Le plaignant devra "simplement" respecter les conditions
générales de la procédure classique, et suivant qu'il
agit en référé ou au fond, démontrer, dans le premier
cas, une urgence ou un trouble manifestement illicite,
et dans le second, qu'il y a atteinte à ses droits antérieurs
(action en contrefaçon de marque, en concurrence déloyale,
etc.).
Ajoutons que si le plaignant entend agir en référé sur
le fondement de la contrefaçon de marque, il existe une
procédure spécifique soumise à la double condition d'agir
à bref délai et que l'action au fond apparaît sérieuse.

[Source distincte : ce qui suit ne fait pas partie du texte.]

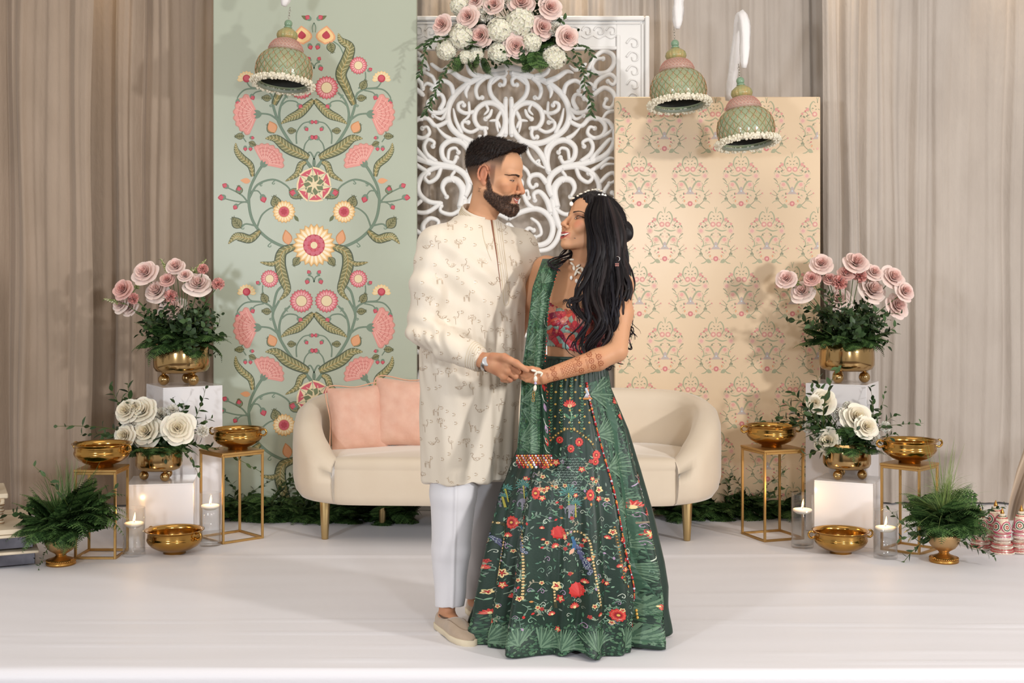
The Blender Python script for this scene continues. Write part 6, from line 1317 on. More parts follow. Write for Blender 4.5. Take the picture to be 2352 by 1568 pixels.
    d += .0026*noise3(V*np.array((1, 1, .45)), 30, 8)*sstep(1.45, 1.38, z)+.0034*np.sin(38*(x+y)+12*np.sin(5*z)+6*z)*sstep(1.12, 1.2, z)*sstep(1.42, 1.34, z)*.8+.003*np.sin(22*ph+3*np.sin(6*z)+9*z)*sstep(.8, .95, z)*sstep(1.2, 1.05, z)*(1-arm)
    V = V+N*d[:, None]; kV = loc(V)
    KM = mat('ivory_silk', '#ddd2c1', .5, sheen=.2, noise=(7, .3, '#d2c3ab'), bump=(260, .10, .002), stretch=(1, 1, .5))
    kur = ob('kurta', mesh('kurta', kV, Q, KM, True), T); kt = bvh(kV, Q)
    # embroidery: small animals, trees and blossoms worked in bronze thread
    thr = [H('#bba489'), H('#cbb69b'), H('#a58c74')]; r_ = random.Random(12); E = Art()
    def dots(cx, cy, rx, ry, n, s=.0012):
        for _ in range(n): a = r_.uniform(0, 6.3); q = math.sqrt(r_.random()); E.disc(cx+rx*q*math.cos(a), cy+ry*q*math.sin(a), s*r_.uniform(.6, 1.2), thr[r_.randrange(3)], 5, 0)
    def swan(x, y, f): dots(x, y, .013, .006, 34, .001); E.stroke([(x+f*.011, y+.002), (x+f*.017, y+.009), (x+f*.013, y+.017), (x+f*.018, y+.021), (x+f*.022, y+.017)], .0016, .0010, thr[2], 1); E.stroke([(x-f*.014, y+.003), (x, y-.007), (x+f*.012, y-.001)], .0009, .0009, thr[2], 1)
    def tree_(x, y): dots(x, y+.006, .015, .011, 60, .0011); E.stroke([(x, y-.002), (x+.001, y-.016)], .0018, .0022, thr[0], 1); E.stroke([(x, y-.006), (x+.006, y)], .001, .0006, thr[0], 1)
    def deer(x, y, f):
        dots(x, y, .011, .005, 26, .001); E.stroke([(x+f*.009, y+.002), (x+f*.013, y+.014), (x+f*.018, y+.014)], .0026, .0014, thr[1], 1)
        for q in (-.009, -.006, .007, .010): E.stroke([(x+q, y-.003), (x+q+.001, y-.018)], .0014, .0009, thr[0], 1)
        E.stroke([(x+f*.013, y+.015), (x+f*.011, y+.021)], .0008, .0005, thr[2], 1)
    def stork(x, y, f): dots(x, y, .010, .005, 24, .001); E.stroke([(x+f*.008, y), (x+f*.011, y+.012), (x+f*.006, y+.02), (x+f*.013, y+.021)], .0012, .0008, thr[2], 1); E.stroke([(x, y-.004), (x+.001, y-.024)], .0010, .0008, thr[2], 1)
    def bloom(x, y):
        for i in range(6): a = i*PI/3; E.disc(x+.0045*math.cos(a), y+.0045*math.sin(a), .0017, (thr+[H('#f7f1e6')])[i % 4], 6, 0)
        E.disc(x, y, .0013, H('#f6efe2'), 6, 1)
    k = 0
    for j in range(15):
        for i in range(8):
            px, py = 965+i*36+(18 if j % 2 else 0)+r_.uniform(-7, 7), 520+j*41+r_.uniform(-8, 8); X, Z = (px-1176)/652, 1.26-(py-640)/652; k += 1; w = (i*3+j*5+k) % 7; f = 1 if (i+j) % 2 else -1
            (swan if w == 0 else deer if w == 2 else stork if w == 4 else None)(X, Z, f) if w in (0, 2, 4) else (tree_(X, Z) if w in (1,) else bloom(X, Z))
            if w not in (3, 5): bloom(X+r_.uniform(.015, .026), Z+r_.uniform(-.02, .02))
    project(E, 'embroidery', kt, (.16, -.08-.55, 0), (1, 0, 0), (0, 0, 1), (0, 1, 0), mat('bronze_thread', rough=.4, vcol=True, metal=.15), kur, .0006, .0002, .8)['kind'] = 'stuff'
    S = Art(); q = lambda px, py: ((px-1176)/650, 1.26-(py-640)/650)
    S.stroke([q(1129, 506), q(1135, 545), q(1142, 590), q(1148, 640), q(1152, 672)], .0065, .0006, H('#8a5a44'), 1, wm=.0030); S.stroke([q(1133, 508), q(1141, 560), q(1152, 630), q(1157, 690), q(1160, 700)], .0022, .0016, H('#d8c7a8'), 2)
    S.stroke([q(1150, 512), q(1158, 575), q(1166, 640), q(1169, 690), q(1160, 702)], .0014, .0012, H('#cdbb9b'), 2)
    for o in (5, 10): S.stroke([q(1135+o, 508), q(1143+o, 570), q(1154+o*.9, 640), q(1157+o*.9, 690)], .0008, .0008, H('#d5c5a8'), 2)
    S.stroke([q(1108, 520), q(1112, 548), q(1122, 580), q(1130, 600)], .0012, .0008, H('#cdbb9b'), 2)
    project(S, 'placket', kt, (.16, -.08-.55, 0), (1, 0, 0), (0, 0, 1), (0, 1, 0), DECAL, kur, .0008, .0002, .8)
    # stand collar and cuff
    u0 = ncd.orthogonal().normalized(); fwp = (fw-ncd*fw.dot(ncd)).normalized(); rt = ncd.cross(fwp); cv = []; n = 48
    for row, (h, rr) in enumerate(((-.016, .066), (.0, .0625), (.012, .0605), (.026, .0585), (.030, .058), (.030, .0545), (.0, .057))):
        for i in range(n): a = .20+(2*PI-.40)*i/(n-1); cv.append(inv @ (nc+ncd*h+(fwp*math.cos(a)*1.04+rt*math.sin(a))*rr))
    col = ob('collar', mesh('collar', cv, grid_faces(n, 7), KM), kur); b = MB()
    for h in (.004, .010, .016, .022): b.tube([inv @ (nc+ncd*h+(fwp*math.cos(a)*1.04+rt*math.sin(a))*(.0625-.13*h+.0006)) for a in np.linspace(.22, 2*PI-.22, 46)], .0008, 4, False)
    b.build('collar_stitching', mat('collar_thread', '#cbb894', .5), col)
    b = MB(); a0 = Vector((-.136, -.225, .999)); a1 = Vector((-.104, -.241, .990)); 
    for t in (.0, .25, .5, .75, .97):
        c = a0.lerp(a1, t); dv = (a1-a0).normalized(); uu = dv.orthogonal().normalized(); ww = dv.cross(uu); rr = .0452-.0018*t; rg_ = [kt.ray_cast(inv @ (c+(uu*math.cos(a)+ww*math.sin(a))*.09), -(uu*math.cos(a)+ww*math.sin(a)), .09)[0] for a in np.linspace(0, 2*PI, 40)]; rg_ = [g_ if g_ is not None else inv @ (c+uu*rr) for g_ in rg_]; b.tube(rg_, .0008, 4, False)
    b.build('cuff_stitching', mat('collar_thread', '#cbb894', .5), kur)
    # --- wrist watch
    wt = empty('wrist_watch', (0, 0, 0)); wt.parent = T; c = Vector(pw(1117, 834, 4.338)); dv = (Vector(pw(1136, 838, 4.325))-Vector(pw(1090, 822, 4.36))).normalized(); uu = dv.cross(Vector((0, 0, 1))).normalized(); ww = dv.cross(uu)
    b = MB(); cv = []; 
    for h in (-.007, -.005, .005, .007):
        for i in range(32): a = 2*PI*i/32; rr = .0285 if abs(h) < .006 else .0275; cv.append(inv @ (c+dv*h+(uu*math.cos(a)*.92+ww*math.sin(a)*1.0)*rr))
    ob('watch_band', mesh('watch_band', cv, grid_faces(32, 4, True), mat('watch_steel', '#b9b6b2', .25, 1.0)), wt)
    fc = c+(-ww*.3-Vector((0, 1, 0))*.95).normalized()*.029; M = Matrix.Translation(inv @ fc) @ (Vector((0, -1, .25))).to_track_quat('Z', 'Y').to_matrix().to_4x4(); b = MB(); V2, F2 = lathe([(.0005, .004), (.013, .004), (.0155, .003), (.016, 0), (.0155, -.003)], 24); b.add([M @ Vector(p) for p in V2], F2); b.build('watch_case', mat('watch_face', '#d8d8da', .2, .6), wt)
    # --- trousers
    Tr = Field((-.36, -.12, .07), (.06, .42, .66), .0035)
    Tr.chain([(-.195, .035, .68), (-.208, .02, .5), (-.216, .045, .30), (-.226, .07, .06)], [.088, .081, .066, .046], .01, flat=((.6, -.8, 0), 1.08)); Tr.chain([(-.085, .15, .68), (-.095, .20, .5), (-.115, .24, .3), (-.135, .275, .06)], [.088, .08, .064, .046], .006)
    Tr.plane((-.22, .06, .092), (.05, -.1, -1)); V, Q = Tr.mesh(); V = relax(V, Q, 2); N = normals(V, Q); x, y, z = V.T
    cxl = np.interp(z, (.1, .5), (-.222, -.207)); cre = np.exp(-((x-cxl-.012)/.006)**2)*sstep(.05, .0, y)
    d = .0055*cre+.003*np.sin(30*z+9*x+2*np.sin(40*x))*sstep(.35, .15, z)*.7+.003*np.sin(12*z-40*x)*sstep(.55, .3, z)
    V = V+N*d[:, None]; ob('trousers', mesh('trousers', loc(V), Q, mat('white_cotton_twill', '#d9d7da', .7, sheen=.2, bump=(300, .06, .002)), True), T)
    # --- loafers
    def shoe(heel, toe, z0, nm):
        hv, tv = Vector(heel), Vector(toe); dv = (tv-hv); Ln = dv.length; a = math.atan2(dv.y, dv.x); s = empty('loafer', hv-Vector((-.16, .08, 0)), a); s.parent = T; V = []; n = 20; m = 17
        wid = lambda t: np.interp(t, (0, .08, .25, .45, .68, .85, .95, 1), (.018, .030, .034, .036, .044, .038, .025, .006)); top = lambda t: np.interp(t, (0, .06, .2, .4, .55, .7, .86, .96, 1), (.045, .066, .060, .062, .072, .062, .047, .038, .026))
        for i in range(n):
            t = i/(n-1); w, h = wid(t), top(t)
            for j in range(m):
                b_ = PI*j/(m-1); V.append((t*Ln, -math.cos(b_)*w*(1.0 if abs(math.cos(b_)) > .7 else 1)*1.0, .018+(h-.018)*math.sin(b_)**.62))
        F = grid_faces(m, n)+[tuple(range(m))[::-1], tuple(range((n-1)*m, n*m))]
        ob('upper', mesh('upper', V, F, mat('taupe_suede', '#b19d88', .85, sheen=.5, noise=(30, .4, '#a08b76'), bump=(300, .2, .002))), s)
        V = []; rows = ((.0, .90), (.004, 1.0), (.017, 1.03), (.0225, 1.0), (.0225, .6))
        for zz, g in rows:
            for i in range(40):
                t = i/39 if True else 0; u = i/40*2; tt = u if u <= 1 else 2-u; sg = 1 if u <= 1 else -1; V.append((-.006+tt*(Ln+.012), sg*wid(min(1, max(0, tt)))*g*1.06, zz))
        ob('sole', mesh('sole', V, grid_faces(40, 5, True), mat('cream_rubber', '#d9cbb0', .7)), s)
        b = MB(); ap = [(.56*Ln+.30*Ln*math.cos(q), .026*math.sin(q)) for q in np.linspace(-1.9, 1.9, 20)]
        b.tube([(px, py, .018+(top(px/Ln)-.018)*max(.05, 1-(py/wid(px/Ln))**2)**.31+.001) for px, py in ap], .0012, 5, False); b.build('apron_seam', mat('suede_seam', '#947f6a', .8), s)
        b = MB(); b.lathe([(.030, 0), (.034, .004), (.033, .008), (.028, .006)], 24, M=Matrix.Diagonal((1.45, .85, 1, 1))); o = b.build('collar_opening', mat('suede_dark', '#5d4a3c', .9), s, loc=(.27*Ln, 0, .054))
    shoe((-.262, .128, .001), (-.138, -.130, .001), 0, 'a'); shoe((-.155, .345, .001), (-.052, .10, .001), 0, 'b')
    return T
MAN = make_man()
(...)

Il convient également de préciser que, si le plaignant
est libre de choisir le recours à une procédure judicaire
classique ou de type ADR, pour le titulaire du nom de
domaine en ".eu" ou le registre, la participation à la
procédure ADR est obligatoire.
Enfin, une fois la décision arbitrale rendue, elle s'impose
aux parties. Néanmoins, le plaignant comme la partie adverse
peuvent agir devant les juridictions classiques. Mais
elles doivent pour cela respecter un délai de trente jours
à compter de la notification de la décision. En revanche,
si le plaignant choisit d'agir devant les juridictions
classiques, une fois la décision rendue, les parties ne
pourront ensuite opter pour une procédure ADR.